La cameriera ha il dono della vista e, al contrario di me che sono una talpa, riesce a leggere gli striscioni. “Che c’è scritto Cristina? Cosa stanno dicendo?”. “Sono operai. Le ditte colpite dalla crisi, non riescono a pagare gli stipendi ai dipendenti, e loro stanno protestando contro il governo e i politici. In questi ultimi tempi molte aziende sono al collasso e tante altre hanno già chiuso i battenti. Guarda questo quartiere, ad esempio, non noti nulla di strano? Il sole sta tramontando e tutte le luci dei palazzi dovrebbero essere accese… Non vedi che è quasi completamente buio? Eppure siamo in una grande città, anzi di più, siamo in una delle capitali europee!” “E invece che succede Cristina?” “Questo era il quartier generale di tante aziende. I palazzi della zona ospitavano gli uffici e i centri direzionali di imprese e compagnie che poi sono fallite o hanno trasferito la propria attività.
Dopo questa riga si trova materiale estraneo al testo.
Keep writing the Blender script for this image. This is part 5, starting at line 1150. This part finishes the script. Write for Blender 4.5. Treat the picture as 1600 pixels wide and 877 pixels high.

Chiusa l’azienda, spente le luci, calate le tenebre: l’Europa ci ha tagliato la corrente e questa è molto che una metafora”.
Mi viene in mente una canzone. Parla dell’Italia ma va bene lo stesso; la barca è la medesima, cambia solo il nome del capitano. ‘Povera Patria! Schiacciata dagli abusi del potere di gente infame, che non sa cos’è il pudore, si credono potenti e gli va bene quello che fanno; e tutto gli appartiene’.